Additionally, increased customer activity is helping. Total daily average revenue trades (DARTs) during the quarter rose 49% year over year to 3.55 million.
Lately, activity has been aided by a volatile stock market. The period included April's sell-off and the subsequent V-shaped recovery in the stock market.
"Volatility and uncertainty often spark increased market activity," Stuebe explained during the earnings call. "Combined with our strong net new account growth, this led to our client trading volumes expanding for stocks, options, and futures."
Though it's worth noting that robust customer momentum isn't new for Interactive Brokers. The company consistently grows its customer accounts at strong, double-digit growth rates, regardless of the quarter's volatility. While recent customer account growth rates and DART growth are unlikely to be sustainable, investors should at least expect double-digit growth rates in the teens or better in both key customer metrics for the next few years and beyond.
The bull case
Overall, Interactive Broker's robust customer momentum, when combined with the company's highly automated operation, is a recipe for strong earnings growth for years to come.
Of course, there are risks. If competing brokerages can replicate Interactive Brokers' automation, for instance, they could reverse their market share losses and ultimately slow Interactive Brokers' growth. Further, more than half of the company's revenue is currently generated from net interest income. If the Federal Reserve lowers interest rates, this line item will likely be hurt.
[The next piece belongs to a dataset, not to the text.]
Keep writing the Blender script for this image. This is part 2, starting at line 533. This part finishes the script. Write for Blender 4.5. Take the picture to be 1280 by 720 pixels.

Even with these risks, Interactive Brokers' strong customer momentum should easily offset declines in net interest income over the long haul. Furthermore, competition will likely struggle to replicate Interactive Brokers' secret recipe for automation -- a proprietary process the company has perfected over decades. While there's no guarantee that the stock will beat the market over the long haul, it seems likely. Given the stock's historical volatility, it will likely be a bumpy ride, but probably a worthwhile one.